NEW YORK — It may be tough for brands to win over Gen Z, but those that do could reap rewards for a very long time. 

A new study from DeVries Global finds that Gen Z’s world is an unpredictable one, with nearly half (49%) of the young consumers going to sleep at night with no idea of what the next day will have in store. “Inconsistent” and “unpredictable” is how 40% of survey respondents described their lives.

Which doesn’t mean they don’t want some sense of stability, given that 63% of Gen Z is already stressed out about their future.

That's where brand opportunity comes in. Although companies may have to jump through more than the usual hoops to win over Gen Z there could be long-term payoffs. 76% of the 1,193 respondents aged 15-24 said they are indeed loyal to favorite brands; 51% said they already are committed to one.

For Gen Z, that commitment to brands is grounded in, first, reliability, then design (“looks”), respect, fun and intelligence.

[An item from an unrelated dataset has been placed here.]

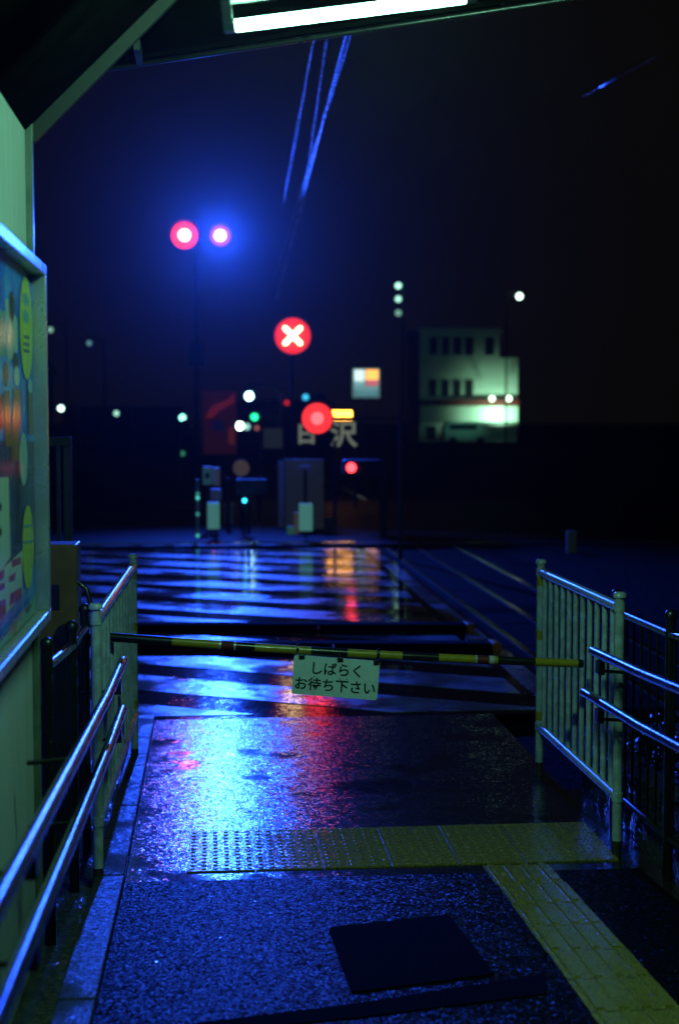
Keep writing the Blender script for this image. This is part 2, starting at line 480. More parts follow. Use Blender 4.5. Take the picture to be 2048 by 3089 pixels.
slab(rr(rg(1059, 2998), rg(1493, 2942), rg(1354, 2762), rg(989, 2800)), .006, 'door_mat', M['matt'],
     'dark rectangular mat lying on the wet ramp left of the ribbed strip', 'mat')
slab([rg(560, 3125), rg(560, 3092), rg(1060, 3030), rg(1640, 2940), rg(1650, 3000), rg(1100, 3070)], .004, 'dark_strip', M['matt'],
     'plain dark strip running across the ramp at the bottom edge', 'drain')  # plain dark strip laid flat across the ramp

# ================================================================== STATION BUILDING (left)
WX = -.645
corner = atX(104, 600, -.62); YC = corner.y
bd = thing('station_building', 'pale painted station wall with a dark pitched eave at the left edge', 'building', (-1.2, YC-2, 0))
mb = MB()
ZW = 3.02
x_prev = None
for k in range(5):          # wall panels with shadow joints
    a, b = YC-.03-1.2*(k+1)+.004, YC-.03-1.2*k
    build(MB().box((WX-.12, a, -.1), (WX, b, ZW)), 'wall_panel', M['wall'], bd, bevel=.003)
build(MB().box((-3.2, YC-.14, -.1), (WX-.122, YC-.03, ZW)), 'wall', M['wall'], bd)
build(MB().box((WX-.13, YC-.028, -.1), (-.62, YC, ZW+.02)), 'corner_post', M['trim'], bd, bevel=.002)
build(MB().box((WX-.1, YC-6.1, ZW+.002), (-.615, YC-.03, ZW+.10)), 'wall_plate', M['trim'], bd, bevel=.004)
# pitched eave: soffit rising to the right and a barge board at the gable end
p0 = atY(104, 412, YC); p1 = atY(540, -20, YC)
d = (p1-p0).normalized(); p2 = p0 + d*1.6; pb = p0 - d*.5
n_up = Vector((-d.z, 0, d.x))
back = Vector((0, -5.5, 0))
q = MB(); off = n_up*.03
vs = [pb+off, p2+off, p2+off+back, pb+off+back]; vs += [v+n_up*.05 for v in vs]
q.add(vs, [(3,2,1,0),(4,5,6,7),(0,1,5,4),(1,2,6,5),(2,3,7,6),(3,0,4,7)])
q.v = [v+Vector((0,-.02,0)) for v in q.v]
build(q, 'soffit', M['soffit'], bd)
q = MB(); f = [p0-Vector((0,0,.02)), p2, p2+n_up*.05, p0+n_up*.05]
vs = f + [v+Vector((0,.03,0)) for v in f]
q.add(vs, [(0,1,2,3),(7,6,5,4),(1,0,4,5),(2,1,5,6),(3,2,6,7),(0,3,7,4)])
build(q, 'barge_board', M['fascia'], bd)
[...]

And commitment comes with some benefits for companies. 60% say they will recommend a brand to other people, 42% say they will pay a higher price and nearly a quarter won’t even look at a competitive brand.

Which is in line with some of the study’s other findings. 69% of Gen Z finds comfort in the familiar, and 85% prefers buying familiar brands over new or non-mainstream brands. Familiarity alone, however, doesn’t cut it with this group. They expect brands to have value, consistency and a desire to make the world a better place as well.

“Brands might assume that a younger, social media-driven audience favors trendy, surprising and popular brands, but our findings indicate otherwise,” said DeVries Global chief strategy & creative officer Loretta Markevics.  “We know that Gen Z is looking for more from brands in general. They want a reason to belong to their brand’s tribe and demonstrable actions from a brand that reinforce to Gen Zers they made the right choice. This connection at a values level is table stakes for an audience that craves not just brand connection but familiarity and consistency. Companies that understand this will see tremendous value from this audience." 

Not many industries have yet to grasp that, however, the study found. Only three sectors (technology, snack foods and restaurants) are identified as understanding Gen Z by more than 50% of respondents.

These goals are not unrealistic, said DeVries Global's global EVP of business intelligence, Colby Vogt. “If you think you’re ready to start a truly committed relationship with Gen Z, at the very least, do these three things now – Bolster your YouTube presence. It is their search engine, so if you’re not there, they likely won’t find you. Ensure others are talking about you. Gen Z says the clout of influencers will only increase in the future. And lastly, get your executives walking the talk. Gen Z sees company and brand as virtually the same and they follow business executives at a higher rate than any other generation. So get your executives talking in a language Gen Z will understand and appreciate. Even small changes can increase your chances of Gen Z commitment.”